The South African Vervet Monkey |
Our time in Durban was short. Our time everywhere was short. You might think that doing a circle tour of a fairly large country would be a bit too much to chew. It was. And it was exhausting. I’d averaged about five hours of sleep a night, and that was taking its toll. I was nodding off on the bus, despite my wanting to stay awake, soaking in the landscape as it rolled past. An Asian American girl on our tour slept every chance she got. I thought she was sleeping her life away, and told her so, but she disagreed. “It’s too much,” she said. “You can’t possibly see it all. And besides, I’m tired.”
As for alcohol, we’d pretty well reached our saturation point by the end of the
first week. Go figure.
One of the high points of Durban was that our hotel had a laundromat. That
might sound ridiculous, but we were all thrilled. Clean clothes! Everything in
my pack had begun to get a little musty, everything being jammed down its
length, the damp with the dry.
We took the time for much needed down time. And good-byes. A third of us were
leaving, some for Zimbabwe, some for Mozambique. That also meant new people
would be joining us.
I found the German girls leafing through our newest itinerary pages, noting our
agenda for the coming week, noting the list of participants.
“Good reading?” I asked.
“Did you see this?” they asked. I hadn’t.
“We’re getting an Island Monkey,” they said. I had no clue what they were
talking about and said so.
“An English,” they said. I shrugged. They explained.
“There are two types of English,” they said. “There are BBC English, calm, eloquent, upper class; they’re just assholes. Then there are the Island Monkeys, ill-mannered, hard-drinking, football hooligans. Most English are like that; get a few beers in them and they’re jumping up and down on tables, throwing things, breaking things, hitting things.” The predominant continental opinion, apparently. Or so they said.
“What about the twins,” I countered, referring to the two English girls already on the tour. They weren’t twins. They weren’t even related. But they dressed the same every day. If one wore a black T and khaki shorts, so did the other. It was almost like they had shopped together for this trip.
“The twins are BBC English. You wait and see: Island Monkey.”
Goodbye Dolphin Coast. Hello Cape Coast. Hello Garden Route. We flew to Port Elizabeth from Durban. No bus, thankfully; I don’t think any of us could have endured another fifteen-hour marathon. We arrived at our hotel and met the new people. We met the English guy. At first glance, he seemed BBC. He was polite. He was quiet. He was a little shy. I felt sorry for him. It’s hard to break into a close-knit group, and we’d had a week to bond and close ranks. Stepping into that can be a little daunting. That said, he’d had a few by the time we rolled in. I didn’t hold that against him, though. I’d had a few too many my first day a week ago, and no one held that against me.

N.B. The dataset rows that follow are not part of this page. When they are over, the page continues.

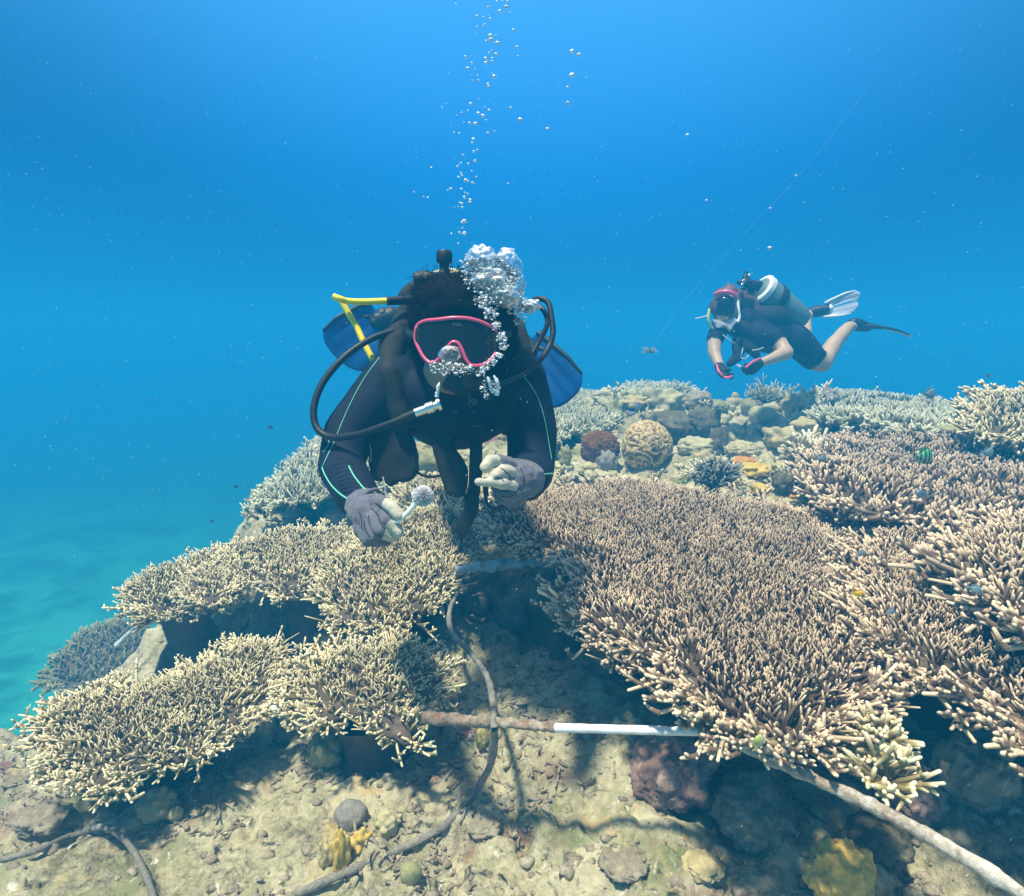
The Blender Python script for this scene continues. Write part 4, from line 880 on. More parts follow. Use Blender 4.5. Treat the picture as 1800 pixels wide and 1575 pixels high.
def fin(parent, root, tip, side, w0, w1, m_blade, m_rail, m_pocket, ankle, slot=False):
    """swim fin: foot pocket, two rails, blade panel with centre rib"""
    root, tip, side = Vector(root), Vector(tip), Vector(side).normalized(); ax = tip - root; nrm = ax.cross(side).normalized()
    pk = blob_mesh('foot_pocket', [('c', Vector(ankle), 0.042, root.lerp(Vector(ankle), 0.35), 0.046, 0), ('c', root.lerp(Vector(ankle), 0.4), 0.045, root + ax * 0.10, 0.036, 0)], 0.008, 3)
    f = link('fin', pk, m_pocket, parent)
    nu, nv = 22, 13; V = []
    for lay in (0, 1):
        for i in range(nu):
            t = i / (nu - 1); w = w0 + (w1 - w0) * min(1, t * 1.5) ** 0.8
            for jn in range(nv):
                v = jn / (nv - 1) * 2 - 1; end = (0.06 * (1 - abs(v) ** 2.2) if not slot else 0.10 * (abs(math.sin(v * math.pi)) - 0.4))
                tt = t * (1 + end - 0.10 * abs(v) ** 4)
                q = root + ax * tt + side * (v * w / 2) + nrm * (0.02 * math.sin(t * 2.6) + 0.010 * v * v - lay * 0.004 + 0.0025 * math.sin(v * 12))
                V.append(tuple(q))
    Q = []; N_ = nu * nv
    for i in range(nu - 1):
        for jn in range(nv - 1):
            if slot and jn == nv // 2 and 0.25 < i / nu < 0.8: continue
            a = i * nv + jn; Q.append([a, a + 1, a + nv + 1, a + nv]); Q.append([N_ + a, N_ + a + nv, N_ + a + nv + 1, N_ + a + 1])
    for i in range(nu - 1):
        for jn in (0, nv - 1):
            a = i * nv + jn; Q.append([a, a + nv, N_ + a + nv, N_ + a] if jn == 0 else [a, N_ + a, N_ + a + nv, a + nv])
    a0 = (nu - 1) * nv
    for jn in range(nv - 1): Q.append([a0 + jn, a0 + jn + 1, N_ + a0 + jn + 1, N_ + a0 + jn])
    link('blade', np_mesh('blade', V, Q), m_blade, f)
    VV = np.array(V)
    for jn in (0, nv - 1):
        p = VV[[i * nv + jn for i in range(nu)]] - np.array(nrm) * 0.002
        link('rail', tube_mesh('rail', p, [0.011, 0.010, 0.008, 0.005], 40, 8), m_rail, f)
    # darker rubber where the blade leaves the pocket
    p = [root - ax * 0.02 + nrm * 0.002, root + ax * 0.18 + nrm * 0.008, root + ax * 0.36 + nrm * 0.012]
    rb = blob_mesh('blade_root', [('c', p[0], 0.034, p[1], 0.024, 0), ('c', p[1] - side * w0 * 0.25, 0.010, p[2] - side * w0 * 0.42, 0.006, 0), ('c', p[1] + side * w0 * 0.25, 0.010, p[2] + side * w0 * 0.42, 0.006, 0)], 0.005, 3)
    link('blade_root', rb, m_rail, f)
    return f
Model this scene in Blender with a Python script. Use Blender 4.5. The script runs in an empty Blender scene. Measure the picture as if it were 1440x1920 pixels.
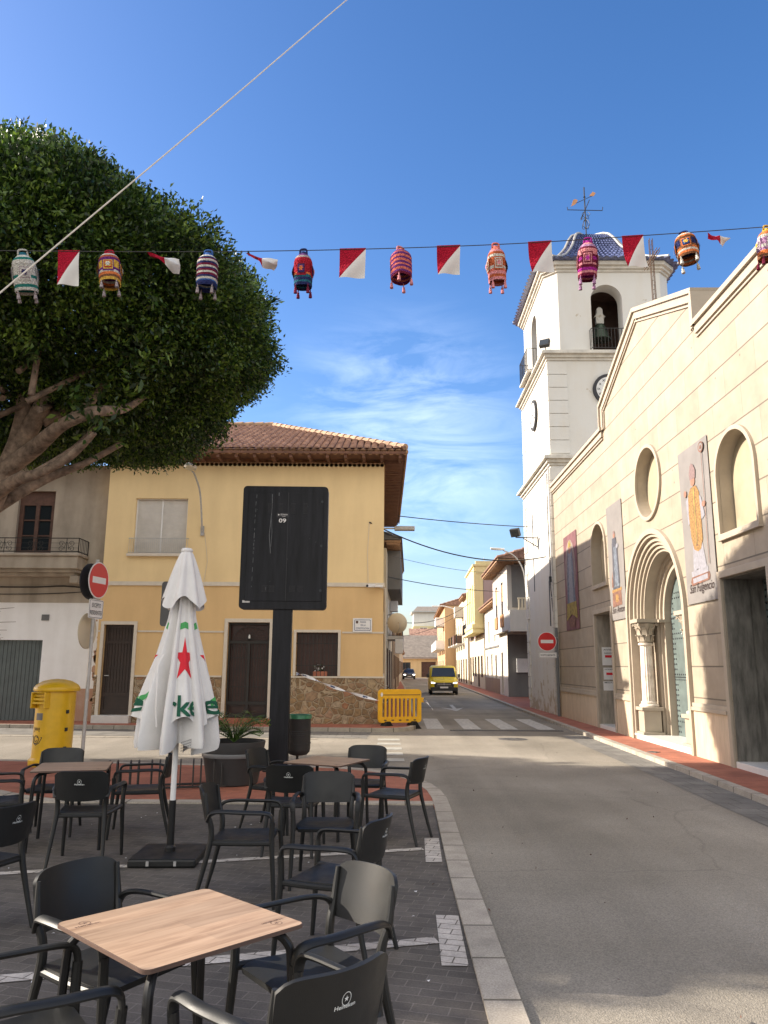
import bpy, bmesh, math, random
import numpy as np
from mathutils import Vector, Matrix
from mathutils.geometry import tessellate_polygon
R = math.radians
PI = math.pi
random.seed(7)
sc = bpy.context.scene
col = sc.collection

# ------------------------------------------------------------------ camera, sky, sun, exposure
CAM_H = 1.76
F_PX = 1442.0
PITCH = math.atan(290 / F_PX)
ROLL = R(0.35)
cam = bpy.data.cameras.new('camera')
cam_o = bpy.data.objects.new('camera', cam)
col.objects.link(cam_o)
cam.sensor_fit = 'VERTICAL'
cam.sensor_height = 24.0
cam.lens = 24.0 * F_PX / 1920.0
cam.clip_start = 0.05
cam.clip_end = 2000
cam_o.matrix_world = Matrix.Translation((0, 0, CAM_H)) @ Matrix.Rotation(PI / 2 + PITCH, 4, 'X') @ Matrix.Rotation(ROLL, 4, 'Z')
sc.camera = cam_o

SUN_EL, SUN_AZ = R(27.0), R(9.2)          # sun stands to the left (-X) and a little beyond (+Y)
sun_dir = Vector((-math.cos(SUN_EL) * math.cos(SUN_AZ), math.cos(SUN_EL) * math.sin(SUN_AZ), math.sin(SUN_EL)))
sun = bpy.data.lights.new('sun', 'SUN')
sun.energy = 4.95
sun.angle = R(0.55)
sun.color = (1.0, 0.90, 0.76)
sun_o = bpy.data.objects.new('sun', sun)
col.objects.link(sun_o)
sun_o.rotation_euler = sun_dir.to_track_quat('Z', 'Y').to_euler()
sun_o.location = (-20, 5, 30)

world = bpy.data.worlds.new('World')
sc.world = world
world.use_nodes = True
nt = world.node_tree
bg = nt.nodes['Background']
sky = nt.nodes.new('ShaderNodeTexSky')
sky.sky_type = 'NISHITA'
sky.sun_disc = False
sky.sun_elevation = SUN_EL
sky.sun_rotation = math.atan2(sun_dir.x, sun_dir.y)
sky.air_density = 1.15
sky.dust_density = 1.5
sky.ozone_density = 2.5
sky.altitude = 100
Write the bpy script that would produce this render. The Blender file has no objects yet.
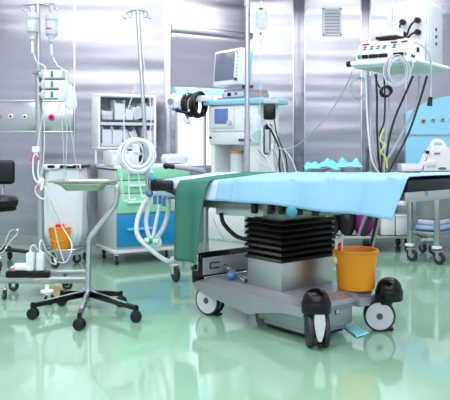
import bpy, bmesh, math, random
from mathutils import Vector, Matrix, noise as mnoise
R = math.radians
PI = math.pi
random.seed(7)
C = bpy.context.scene.collection

# ---------------------------------------------------------------- camera model
F = 729.0; HZ = 140.0; H = 1.15
def P(x, y, Z):   # photo measurement -> point of the room
    return Vector(((x-225)*Z/F, Z, H-(y-HZ)*Z/F))
def G(x, y):      # measurement of a point that lies on the floor
    Z = F*H/(y-HZ)
    return Vector(((x-225)*Z/F, Z, 0.0))

cam = bpy.data.cameras.new('camera'); co = bpy.data.objects.new('camera', cam); C.objects.link(co)
co.location = (0, 0, H); co.rotation_euler = (R(90), 0, 0)
cam.sensor_width = 36; cam.lens = F/450*36; cam.shift_y = -(200-HZ)/450
cam.clip_start = 0.05
bpy.context.scene.camera = co

# ---------------------------------------------------------------- materials
def lin(c):
    r = []
    for v in c[:3]:
        v /= 255
        r.append(v/12.92 if v <= .04045 else ((v+.055)/1.055)**2.4)
    return (*r, 1)
def mat(name, col, rough=.5, metal=0, var=.06, scale=6, bump=0, bscale=40, trans=0, alpha=1, emit=0, spec=.5, coat=0, ior=1.45, ecol=None):
    m = bpy.data.materials.new(name); m.use_nodes = True
    nt = m.node_tree; N = nt.nodes; L = nt.links
    b = N['Principled BSDF']
    tc = N.new('ShaderNodeTexCoord')
    nz = N.new('ShaderNodeTexNoise'); nz.inputs['Scale'].default_value = scale; nz.inputs['Detail'].default_value = 3
    L.new(tc.outputs['Object'], nz.inputs['Vector'])
    mx = N.new('ShaderNodeMix'); mx.data_type = 'RGBA'
    c = lin(col)
    mx.inputs[6].default_value = (*[max(0, v*(1-var)) for v in c[:3]], 1)
    mx.inputs[7].default_value = (*[min(1, v*(1+var)) for v in c[:3]], 1)
    L.new(nz.outputs['Fac'], mx.inputs[0]); L.new(mx.outputs[2], b.inputs['Base Color'])
    b.inputs['Roughness'].default_value = rough; b.inputs['Metallic'].default_value = metal
    b.inputs['Transmission Weight'].default_value = trans; b.inputs['Alpha'].default_value = alpha
    b.inputs['Specular IOR Level'].default_value = spec; b.inputs['Coat Weight'].default_value = coat
    b.inputs['IOR'].default_value = ior
    if emit:
        b.inputs['Emission Color'].default_value = lin(ecol or col); b.inputs['Emission Strength'].default_value = emit
    if bump:
        n2 = N.new('ShaderNodeTexNoise'); n2.inputs['Scale'].default_value = bscale; n2.inputs['Detail'].default_value = 4
        L.new(tc.outputs['Object'], n2.inputs['Vector'])
        bp = N.new('ShaderNodeBump'); bp.inputs['Strength'].default_value = bump; bp.inputs['Distance'].default_value = .01
        L.new(n2.outputs['Fac'], bp.inputs['Height']); L.new(bp.outputs['Normal'], b.inputs['Normal'])
    return m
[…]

The weather was foul. A hard rain fell, colouring everything a steel grey. We huddled close, watching a few souls brave the surf on their boards despite the weather, maybe because of it. The surf was high that day, we were told. It looked high too, or so we told ourselves. The breakers were a ways away, hazy at such a distance, mottled by the beads cascading down the picture window in ribbons.
Our new people wanted to hear about our first week, so, we told them about it. There was a prevailing theme: beer, bus, excursions, beer, bus, excursions, etc. The new, quiet English guy thought it all exciting. He must have expected a party that evening, but he was disappointed. We were all lightweights that evening. Too much booze, too many late nights, no little sleep, too much fatigue. He, on the other hand, was fresh. He proved himself to be less than a lightweight. He outpaced us in no time. He called us a bunch of wankers and pussies, not winning him many fans.
I arched my eyebrow at him.
“Easy,” I said, my sympathy ebbing faster than any riptide.
The German girls arched their eyebrows at me. "See," those eyebrows said: "Island
monkey."
Apologies to all you well-behaved Islanders.